As Adoboli’s LinkedIn profile shows, he worked on the investment bank’s European equity desk in London, trading “Delta One” strategies.
“Delta One” refers to the ‘delta’—or marginal difference—between closely correlated asset classes. By buying equities and hedging using derivative products or baskets of other assets, these computer-driven strategies mop up money through the inefficiencies in the market. It is highly complex, but is also supposed to work within tightly controlled risk limits. For every position the trader takes, he or she is expected to take a counter position—or hedge—of almost equal size.
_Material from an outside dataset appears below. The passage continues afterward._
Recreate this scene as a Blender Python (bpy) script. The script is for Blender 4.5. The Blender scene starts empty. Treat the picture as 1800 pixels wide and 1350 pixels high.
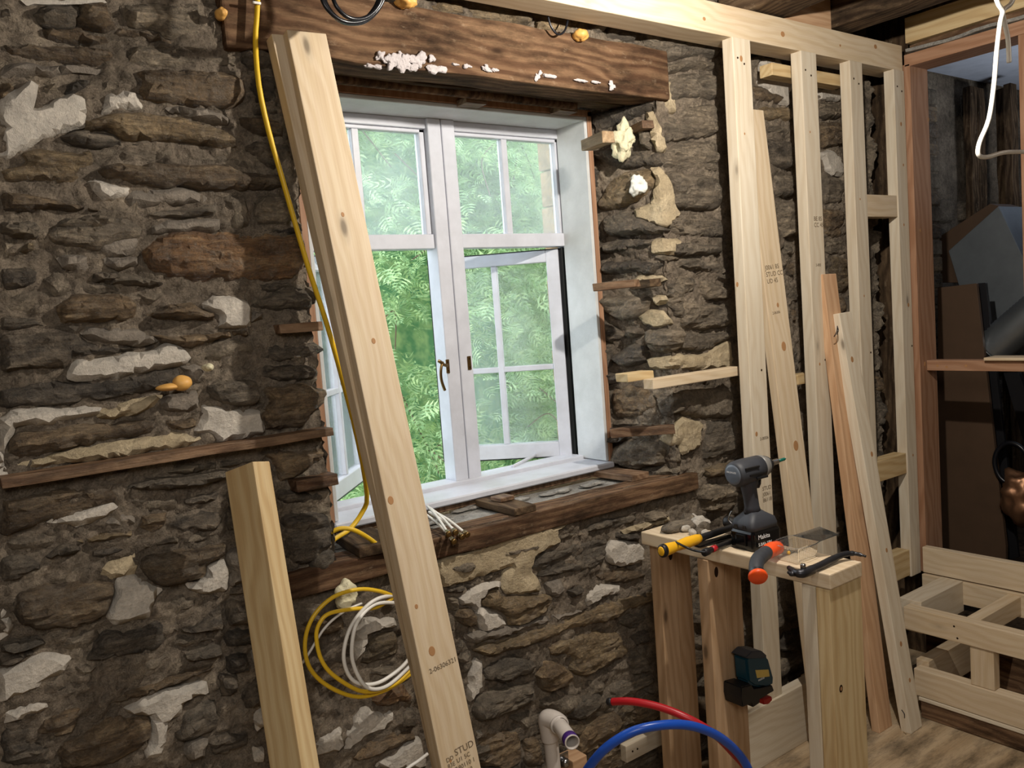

The Swiss and British authorities are now investigating how Adoboli was able to evade the systems that monitor these limits to place directional bets. The results of those probes are likely to be months away, but the investigators will no doubt have seized on Adoboli’s CV and its startling similarity to that of the last headline-grabbing rogue, the French trader, Jerome Kerviel. Kerviel cost Société Générale, the French bank, $6.6 billion in 2008.
Starting in the bank’s “middle office”—the risk management IT department—in 2000, Kerviel made the jump up to trading in 2005, also on a Delta One desk. The bank’s comprehensive “Mission Green” report into the incident charts his activity from that point. He began to take directional bets that same year, probably to cover up the fact that he had been consistently losing using conventional strategies, the report said.
Kerviel used his knowledge of the bank’s risk systems to hide the fact that his positions were not hedged, creating fictitious counter trades by buying securities with deferred start dates or with counterparties that did not require immediate confirmation. Using passwords from other SocGen employees, he was able to go back into the system and remove the trades, fooling the risk monitoring tools. It worked for more than two years and reaped a fortune.
In January 2008, though, Kerviel was found out. He had amassed directional positions in European stock indices totalling almost €50 billion ($6.6 billion). The day that the bank began to unwind these positions was “Black Monday”, January 21, when UK, European and Asian markets fell dramatically.
That he was found out in a period of acute market stress is not a coincidence. The hedge fund, Long Term Capital Management, collapsed after the Russian sovereign debt crisis in 1998. The world’s most famous rogue, Nick Leeson, whose limit-busting trades out of Asia brought down Barings Bank, was shaken out in the aftermath of the 1995 Kobe Earthquake. Both events saw highly volatile markets with large price movements.
Like Kerviel at SocGen, Adoboli began his career at UBS in the bank’s IT department, maintaining and managing those same risk systems that were supposed to keep traders in check. Whether he used that knowledge will likely be a thrust of the investigation against him.
While systems and practices differ between banks, traders often admit that limits really are flexible. There are often subtle ways for traders, with good reputations, to go around the risk management practices that, while they reduce the potential for losses, also constrain a trader’s ability to take educated punts when they have a strong conviction.
This, cynical traders say, is why rogues can get away with deceit for long periods: no-one gets fired for winning. It is only when they lose that they have to “go write the book”—that is, be escorted out of the building by security at best, or the police.
Kerviel was, according to SocGen, at it for years. Leeson began his rogue activity in 1992, initially winning big before his fortunes turned and he began to hide his losses in the now infamous account number 88888. Adoboli’s charges—for which he has not entered a plea—cover almost four years.
Traders are understandably reluctant to go on the record about their peers who ‘go rogue’, but as more than one hinted, if you are considered good enough, hard boundaries get softer. If you break the rules and lose, though, you are on your own.